The conclusion must be that the historiographer writing the story of the kingdoms of Israel and Judah possessed some exact information as short annalistic notes. The historiographer was hardly in possession of much additional material. It probably was of little importance to the historiographer, who was not shy about rewriting his information into legendary tales. The best example-an example that can be examined by modern historians-is the story of Sennacherib’s attack on Judah in 701 BCE. Here a short note (2 Kgs. 18:13-16) of definite historical importance has, at the hand of the historiographer, been vastly expanded into a fairy tale about God’s deliverance of his beloved city (2 Kgs. 18:17-19:37). (2224)
The same expansion of a tiny historical seed into a gigantic fictional tree may be true of the famous Babylonian exile.
The lack of information about the Babylonian exile in and outside of the Old Testament means that we know almost nothing about this exile. … At some point the scholar has to ask himself, was this exile real? … Could it be an ideological construction created at a later date to legitimize the right of the Jews to Palestine in spite of the fact that they were not the only ones whose ancestors had lived in the country? (2140)
Finally even the post-exile stories about Ezra and Nehemiah are largely just that – stories.
The consequence is that biblical authors may have invented a hero of Jewish faith by the name of Ezra who is the person who recites the Law of Moses to the people and completes an ethnic cleansing of the Jewish nation. Ezra is the true father of Judaism, although he seems to have no family and an invented genealogy. (2205)
In conclusion the entire sweep of Old Testament “history” is a collection of made-up stories wrapped around a remarkably thin framework of historical facts.
It has to be maintained that the story of ancient Israel in the Old Testament from Abraham to Ezra and Nehemiah is about a history that never happened. (2220)
… the biblical version of Israel’s history “never happened.” There was never a historical development of the kind narrated by the biblical historiographer. (2915)
Nothing indicates that the [Old Testament] historiographers were very interested in the past as it really was. (2525)
It is not possible to reconstruct the history of Israel in ancient times on the basis of the information in the Old Testament. This circumstance has not deterred scholars from writing such impossible histories. (2231)

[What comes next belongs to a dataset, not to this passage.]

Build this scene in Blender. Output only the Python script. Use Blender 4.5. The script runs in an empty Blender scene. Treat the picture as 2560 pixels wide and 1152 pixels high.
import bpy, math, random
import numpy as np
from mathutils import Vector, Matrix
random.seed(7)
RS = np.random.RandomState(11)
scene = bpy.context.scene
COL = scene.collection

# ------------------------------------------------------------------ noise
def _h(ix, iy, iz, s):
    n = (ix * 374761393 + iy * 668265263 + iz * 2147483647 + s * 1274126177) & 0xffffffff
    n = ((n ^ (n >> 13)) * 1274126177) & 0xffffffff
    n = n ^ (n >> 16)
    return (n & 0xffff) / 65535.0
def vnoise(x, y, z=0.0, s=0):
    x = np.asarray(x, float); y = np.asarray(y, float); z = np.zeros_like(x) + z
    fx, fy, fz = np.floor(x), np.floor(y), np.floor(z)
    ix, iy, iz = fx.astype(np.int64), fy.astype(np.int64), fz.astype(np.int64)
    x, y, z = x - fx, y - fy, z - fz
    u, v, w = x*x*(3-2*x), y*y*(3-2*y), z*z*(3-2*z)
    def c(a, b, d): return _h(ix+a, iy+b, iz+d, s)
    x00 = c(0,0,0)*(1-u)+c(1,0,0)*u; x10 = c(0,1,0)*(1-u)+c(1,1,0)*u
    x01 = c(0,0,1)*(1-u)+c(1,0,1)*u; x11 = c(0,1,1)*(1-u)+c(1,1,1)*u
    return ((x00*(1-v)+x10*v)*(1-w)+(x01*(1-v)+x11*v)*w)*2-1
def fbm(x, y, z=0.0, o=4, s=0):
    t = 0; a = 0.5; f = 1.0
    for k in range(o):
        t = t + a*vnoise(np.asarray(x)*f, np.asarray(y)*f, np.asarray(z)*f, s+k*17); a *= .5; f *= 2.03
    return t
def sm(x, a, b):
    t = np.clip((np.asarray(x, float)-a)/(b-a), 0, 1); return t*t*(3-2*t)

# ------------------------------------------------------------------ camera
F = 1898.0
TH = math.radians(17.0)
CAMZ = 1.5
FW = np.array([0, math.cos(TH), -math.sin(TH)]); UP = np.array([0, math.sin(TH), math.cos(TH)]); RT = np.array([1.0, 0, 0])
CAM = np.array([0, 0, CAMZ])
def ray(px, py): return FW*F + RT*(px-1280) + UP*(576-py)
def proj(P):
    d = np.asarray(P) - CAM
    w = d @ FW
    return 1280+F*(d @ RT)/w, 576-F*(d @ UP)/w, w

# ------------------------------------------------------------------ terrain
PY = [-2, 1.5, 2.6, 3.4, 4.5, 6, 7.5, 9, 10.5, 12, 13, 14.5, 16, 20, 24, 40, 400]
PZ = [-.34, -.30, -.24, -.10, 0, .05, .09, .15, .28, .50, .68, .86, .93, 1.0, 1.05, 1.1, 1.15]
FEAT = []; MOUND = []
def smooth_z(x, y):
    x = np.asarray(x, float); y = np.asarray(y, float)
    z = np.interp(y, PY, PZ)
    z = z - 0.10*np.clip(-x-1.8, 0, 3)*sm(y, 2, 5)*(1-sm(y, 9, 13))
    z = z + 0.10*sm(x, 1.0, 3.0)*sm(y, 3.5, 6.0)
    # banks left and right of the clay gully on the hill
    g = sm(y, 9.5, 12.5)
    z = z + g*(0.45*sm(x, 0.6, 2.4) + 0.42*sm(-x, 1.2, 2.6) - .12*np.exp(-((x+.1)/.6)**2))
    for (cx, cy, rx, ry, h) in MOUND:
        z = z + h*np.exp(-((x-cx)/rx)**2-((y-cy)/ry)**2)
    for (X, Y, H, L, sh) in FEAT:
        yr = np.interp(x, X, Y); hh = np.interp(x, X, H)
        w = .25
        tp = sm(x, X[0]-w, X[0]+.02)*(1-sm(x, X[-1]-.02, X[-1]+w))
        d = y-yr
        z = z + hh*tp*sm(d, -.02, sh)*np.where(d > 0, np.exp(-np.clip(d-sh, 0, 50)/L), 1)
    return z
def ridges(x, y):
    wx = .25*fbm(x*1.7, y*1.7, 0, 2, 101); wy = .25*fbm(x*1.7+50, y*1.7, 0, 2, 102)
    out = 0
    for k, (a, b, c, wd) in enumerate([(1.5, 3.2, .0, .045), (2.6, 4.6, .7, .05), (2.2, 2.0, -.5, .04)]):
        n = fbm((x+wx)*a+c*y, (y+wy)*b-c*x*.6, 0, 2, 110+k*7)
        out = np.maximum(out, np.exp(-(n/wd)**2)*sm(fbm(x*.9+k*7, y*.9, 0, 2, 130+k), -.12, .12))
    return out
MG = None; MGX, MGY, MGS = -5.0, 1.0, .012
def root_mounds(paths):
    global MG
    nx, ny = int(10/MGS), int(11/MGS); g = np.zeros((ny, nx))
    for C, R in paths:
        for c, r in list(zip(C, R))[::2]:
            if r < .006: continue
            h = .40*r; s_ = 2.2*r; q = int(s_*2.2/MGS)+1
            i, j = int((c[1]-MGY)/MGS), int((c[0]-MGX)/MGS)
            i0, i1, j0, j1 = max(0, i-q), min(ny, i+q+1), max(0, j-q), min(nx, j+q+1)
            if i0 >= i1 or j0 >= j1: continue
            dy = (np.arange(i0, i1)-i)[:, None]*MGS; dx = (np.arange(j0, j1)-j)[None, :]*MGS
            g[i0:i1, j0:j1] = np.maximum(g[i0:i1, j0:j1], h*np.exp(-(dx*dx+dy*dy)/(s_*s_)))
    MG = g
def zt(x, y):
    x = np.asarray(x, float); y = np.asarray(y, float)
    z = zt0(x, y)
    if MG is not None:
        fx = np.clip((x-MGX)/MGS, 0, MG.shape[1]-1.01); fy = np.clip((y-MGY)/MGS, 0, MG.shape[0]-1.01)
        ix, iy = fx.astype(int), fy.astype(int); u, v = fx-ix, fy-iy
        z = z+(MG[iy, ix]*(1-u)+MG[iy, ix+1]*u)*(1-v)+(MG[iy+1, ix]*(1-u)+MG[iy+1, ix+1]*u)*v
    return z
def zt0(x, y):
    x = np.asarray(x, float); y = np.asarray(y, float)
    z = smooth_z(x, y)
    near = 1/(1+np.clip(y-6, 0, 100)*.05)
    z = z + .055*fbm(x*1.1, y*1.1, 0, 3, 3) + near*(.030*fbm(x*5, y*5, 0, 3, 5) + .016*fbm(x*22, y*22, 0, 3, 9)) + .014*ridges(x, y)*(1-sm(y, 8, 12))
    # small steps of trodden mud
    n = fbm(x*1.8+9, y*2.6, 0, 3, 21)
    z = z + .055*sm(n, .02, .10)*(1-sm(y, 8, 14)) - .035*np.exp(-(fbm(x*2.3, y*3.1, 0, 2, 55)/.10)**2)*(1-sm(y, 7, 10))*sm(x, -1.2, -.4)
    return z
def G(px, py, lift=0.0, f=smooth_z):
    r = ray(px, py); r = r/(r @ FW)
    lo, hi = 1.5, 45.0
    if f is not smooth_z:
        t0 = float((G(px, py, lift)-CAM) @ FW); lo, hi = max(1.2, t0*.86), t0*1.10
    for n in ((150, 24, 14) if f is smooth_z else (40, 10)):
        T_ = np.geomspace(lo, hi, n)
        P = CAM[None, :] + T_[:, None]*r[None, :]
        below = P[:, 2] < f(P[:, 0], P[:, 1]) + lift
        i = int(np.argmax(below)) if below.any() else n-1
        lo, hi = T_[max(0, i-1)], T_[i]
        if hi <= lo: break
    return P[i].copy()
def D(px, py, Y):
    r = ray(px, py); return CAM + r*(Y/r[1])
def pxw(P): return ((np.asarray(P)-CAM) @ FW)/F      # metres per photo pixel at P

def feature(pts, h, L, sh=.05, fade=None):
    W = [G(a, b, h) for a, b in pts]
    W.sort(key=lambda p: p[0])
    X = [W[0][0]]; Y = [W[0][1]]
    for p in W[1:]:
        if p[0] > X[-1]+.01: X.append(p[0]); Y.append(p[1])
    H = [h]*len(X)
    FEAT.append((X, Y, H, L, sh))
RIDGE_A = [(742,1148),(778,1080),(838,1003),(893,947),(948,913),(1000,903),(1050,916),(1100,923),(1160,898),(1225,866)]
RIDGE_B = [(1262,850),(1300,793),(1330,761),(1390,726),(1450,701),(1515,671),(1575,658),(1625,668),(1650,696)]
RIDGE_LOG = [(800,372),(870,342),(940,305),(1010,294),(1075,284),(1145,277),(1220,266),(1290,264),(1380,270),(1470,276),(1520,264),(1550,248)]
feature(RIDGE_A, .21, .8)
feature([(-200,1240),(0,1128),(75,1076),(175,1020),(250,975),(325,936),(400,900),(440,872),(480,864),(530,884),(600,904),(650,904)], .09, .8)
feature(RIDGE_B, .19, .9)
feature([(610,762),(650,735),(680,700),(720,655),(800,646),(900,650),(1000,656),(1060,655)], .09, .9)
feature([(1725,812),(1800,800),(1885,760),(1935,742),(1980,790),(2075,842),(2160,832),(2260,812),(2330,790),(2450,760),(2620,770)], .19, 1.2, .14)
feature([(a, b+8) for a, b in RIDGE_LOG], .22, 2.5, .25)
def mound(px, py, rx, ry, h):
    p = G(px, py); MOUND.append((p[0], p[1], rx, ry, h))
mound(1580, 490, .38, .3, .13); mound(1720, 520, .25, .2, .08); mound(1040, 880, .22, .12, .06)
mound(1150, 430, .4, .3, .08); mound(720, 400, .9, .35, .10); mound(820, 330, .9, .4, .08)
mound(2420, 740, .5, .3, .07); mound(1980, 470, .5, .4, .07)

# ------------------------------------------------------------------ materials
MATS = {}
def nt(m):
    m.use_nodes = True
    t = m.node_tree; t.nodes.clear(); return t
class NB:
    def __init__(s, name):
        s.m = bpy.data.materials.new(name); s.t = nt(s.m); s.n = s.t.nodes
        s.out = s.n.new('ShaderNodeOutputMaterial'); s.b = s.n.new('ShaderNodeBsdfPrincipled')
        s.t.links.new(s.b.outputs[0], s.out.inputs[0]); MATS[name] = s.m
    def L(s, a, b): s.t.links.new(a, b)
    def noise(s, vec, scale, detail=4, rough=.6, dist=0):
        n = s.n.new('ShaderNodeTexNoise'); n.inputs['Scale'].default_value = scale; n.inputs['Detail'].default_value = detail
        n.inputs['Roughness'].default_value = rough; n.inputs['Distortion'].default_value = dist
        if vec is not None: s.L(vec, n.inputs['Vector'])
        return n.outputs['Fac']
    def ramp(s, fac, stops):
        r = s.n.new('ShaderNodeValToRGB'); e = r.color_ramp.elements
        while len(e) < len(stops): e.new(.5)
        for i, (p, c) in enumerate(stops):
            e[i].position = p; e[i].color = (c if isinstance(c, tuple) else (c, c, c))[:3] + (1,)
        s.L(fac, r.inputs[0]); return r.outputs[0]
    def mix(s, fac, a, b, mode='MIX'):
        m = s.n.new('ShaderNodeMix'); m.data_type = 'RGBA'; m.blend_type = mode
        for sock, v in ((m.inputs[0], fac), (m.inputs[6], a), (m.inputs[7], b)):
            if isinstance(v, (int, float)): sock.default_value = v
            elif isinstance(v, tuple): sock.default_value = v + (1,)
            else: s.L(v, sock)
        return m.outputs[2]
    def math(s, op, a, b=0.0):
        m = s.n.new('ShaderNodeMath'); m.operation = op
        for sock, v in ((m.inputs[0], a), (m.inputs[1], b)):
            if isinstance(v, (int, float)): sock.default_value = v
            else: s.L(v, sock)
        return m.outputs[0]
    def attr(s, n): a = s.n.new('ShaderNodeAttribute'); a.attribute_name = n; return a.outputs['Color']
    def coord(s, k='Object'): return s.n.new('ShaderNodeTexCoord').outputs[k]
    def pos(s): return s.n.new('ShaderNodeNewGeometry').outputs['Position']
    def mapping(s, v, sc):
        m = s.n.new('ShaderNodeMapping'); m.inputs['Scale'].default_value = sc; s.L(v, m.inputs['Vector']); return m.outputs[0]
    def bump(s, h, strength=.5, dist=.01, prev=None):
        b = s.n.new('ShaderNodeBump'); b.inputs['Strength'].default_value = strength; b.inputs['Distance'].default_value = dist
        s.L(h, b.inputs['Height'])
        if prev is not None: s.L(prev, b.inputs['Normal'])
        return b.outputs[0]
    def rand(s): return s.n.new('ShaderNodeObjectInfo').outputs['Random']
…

It is clear that the Old Testament perspective of history absolutely distorts the facts. The historiographers of the Old Testament have absolutely no interest in the real history of Palestine in ancient times. (5655)
Does this matter to Christians? It does for those whose faith depends on the New Testament stories about Jesus being “true” in the sense of reflecting historical reality. The New Testament is built firmly on the foundation of the Old Testament, and if the foundation is not about historical reality, neither is the edifice built upon it. I’ve already written elsewhere about problems with the historicity of Jesus stories, and everything Lemche reports about what scholars have found in the Old Testament adds to those problems.
The belief by Christians that the Bible as a whole reflects historical reality is what necessitates the belief that Christianity is uniquely “true” compared to other religions. That in turn is the first step on a road to the kind of “fierce certainty” that leads at best to a condescending attitude toward other religions and at worst to ISIS-like behavior.
Lemche cites a statement by James Albright that shows what I mean. Albright was a prominent scholar who led the effort to use archeology to prove the historical reliability of the Bible. Regarding the Biblical account of how after the exodus the Israelites – at God’s command — killed off and drove out the residents of Canaan (Palestine) and took over the land, Albright assumed it was historically true and had this to say about it:
It was fortunate for the future of monotheism that the Israelites of the Conquest were a wild folk, endowed with primitive energy and ruthless will to exist, since the resulting decimation of the Canaanites prevented the complete fusion of the two kindred folk which would almost inevitably have depressed Yahwistic standards to the point where recovery was impossible. Thus the Canaanites, with their orgiastic nature worship, their cult of fertility in the form of serpent symbols and sensuous nudity, and their gross mythology, were replaced by Israel, with its pastoral simplicity and purity of life, its lofty monotheism, and its severe code of ethics. (4405)
How different is this from a Muslim who today justifies ISIS beheadings as necessary in order to promote the victory of Islam? Does it really make a difference whether you’re approving atrocities that were done days ago or three thousand years ago?
So Obama was right: “fierce certainty” of having a lock on “the truth” makes Christianity and Christians a part of the problem no less than Islam and Muslims. Where he missed the boat – deliberately for political reasons perhaps – is by omitting to mention that the same issue applies to Judaism and Jews and the state of Israel.
In the article Obama and Palestine’s Forgotten Past, Old Testament scholar Keith Whitelam decries statements made by Obama while in Israel, in which the president one-sidedly supported Israeli views about biblical history, views which depend wholly on this now-discredited view of Old Testament history.
Lemche too points out the real-life consequences of misinterpreting biblical texts, in his introduction to the Albright quote cited above. He warns that such interpretations have been used and continue to be used to inspire and justify violence in our own day:
The modern “translation” of this ideology formed the intellectual background of the Jewish return to Palestine in the nineteenth and twentieth centuries, now with the sword replaced by a gun. The Arab population, whether Muslim or Christian, had to be viewed as foreign intruders without any right to the country. The Bible turned into a tool for suppressing other people and for ethnic cleansing … (4400)
*References to Lemche’s book are to location numbers in the Kindle edition.